SAFTU supports Swazi striking workers and condemns police brutality

The South African Federation of Trade Unions sends a message of support and solidarity to the estimated 100 000 Swazi workers who have begun a campaign of  mass action, led by the Trade Union Congress of Swaziland (TUCOSWA), and its affiliates.

SAFTU also condemns the violence unleashed on protesters by the police.

On Tuesday 18 September protesters flooded the streets of four towns, and in the march in Manzini alone at least ten were confirmed as having been injured by rubber bullet shots or blows from police batons.

Workers, mainly in the public service, are on strike in protest against the government’s refusal to award them a 6.5 percent cost of living adjustment. The strike paralysed business and led to schools being closed around eSwatini, as Swaziland is now called.

The unions defied an order by acting Prime Minister Vincent Mhlanga to abort the industrial action in order to give a chance to resume stalled negotiations, and TUCOSWA has already announced that the strike and marches will continue.

SAFTU applauds the courage shown by the workers in Africa’s last absolute monarchy, in which unions are not legally recognised and any opposition from workers or communities is brutally suppressed.

The strikes erupted just as King Mswati’s regime was in the middle of holding sham ‘tinkhundla elections’, to give a thin veneer of respectability to his dictatorship while keeping the people oppressed.
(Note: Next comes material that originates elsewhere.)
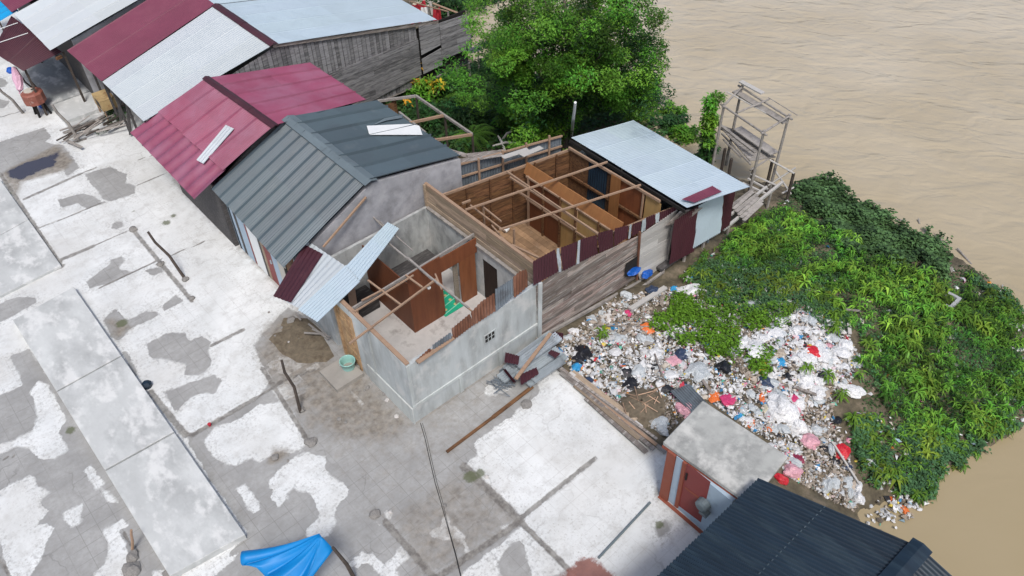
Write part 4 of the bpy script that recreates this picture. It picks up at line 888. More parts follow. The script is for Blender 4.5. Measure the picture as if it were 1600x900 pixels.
mb = MB(); mb.beam(PY(1054, 340, RY - .1), PY(1040, 420, RY - .1), .05, .06, up=(0, 1, 0)); mb.build('post', MAT['greypole'], th)
for px in ([(832, 409), (868, 389), (873, 424), (834, 446)], [(876, 387), (903, 377), (900, 413), (879, 424)], [(906, 374), (932, 367), (934, 396), (905, 410)],
           [(934, 364), (958, 358), (958, 386), (936, 395)], [(960, 357), (982, 352), (980, 372), (960, 385)], [(988, 350), (1003, 345), (1001, 362), (987, 370)], [(1009, 340), (1024, 334), (1024, 348), (1009, 360)], [(1030, 332), (1058, 322), (1056, 334), (1030, 346)]):
    tin(px, 'darkmaroon', th, RY - .06, pitch=.1, name='maroon_sheet')
for px in ([(869, 389), (874, 387), (878, 424), (873, 426)], [(903, 377), (907, 374), (906, 411), (900, 414)], [(983, 352), (987, 350), (986, 370), (982, 374)], [(1003, 345), (1009, 341), (1009, 359), (1002, 364)], [(1024, 335), (1030, 332), (1030, 346), (1024, 349)]):
    tin(px, 'zinc', th, RY - .07, pitch=.1, name='zinc_strip')
mb = MB(); mb.beam(PY(840, 412, RY + .05), PY(1058, 322, RY + .05), .05, .07); mb.build('wall_plate', MAT['timber'], th)
mb = MB(); mb.beam(PY(838, 531, RY - .06), PY(1000, 440, RY - .06), .08, .1); mb.build('sill_beam', MAT['greypole'], th)
mb = MB(); mb.beam(PY(962, 478, RY - .3), PY(1036, 425, RY - .3), .07, .07); mb.build('sill_beam', MAT['greypole'], th)
for x in (11.6, 12.6, 13.6, 14.6, 15.5):
    for y in (11.35, 13.4, 15.2):
        mb = MB(); mb.tube([V(x + random.uniform(-.1, .1), y, tz1(x, y) - .3), V(x, y, .0)], .06, 6); mb.build('stilt', MAT['greypole'], th)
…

The second round of these rigged elections are scheduled for Friday 21 September 2018.

Mswati is trying to force the people to participate in these charades. That is why he set his police on unarmed peaceful workers who are exposing these bogus ballots for what they are – a bid to pretend that he is democratically accountable, while retaining his absolute power.

In line with its founding principles of international workers’ solidarity, SAFTU pledges its full support for the Swazi workers struggle and urges South African unions to be ready to act in solidarity and respond to any appeal from their comrades in eSwatini for solidarity at the borders.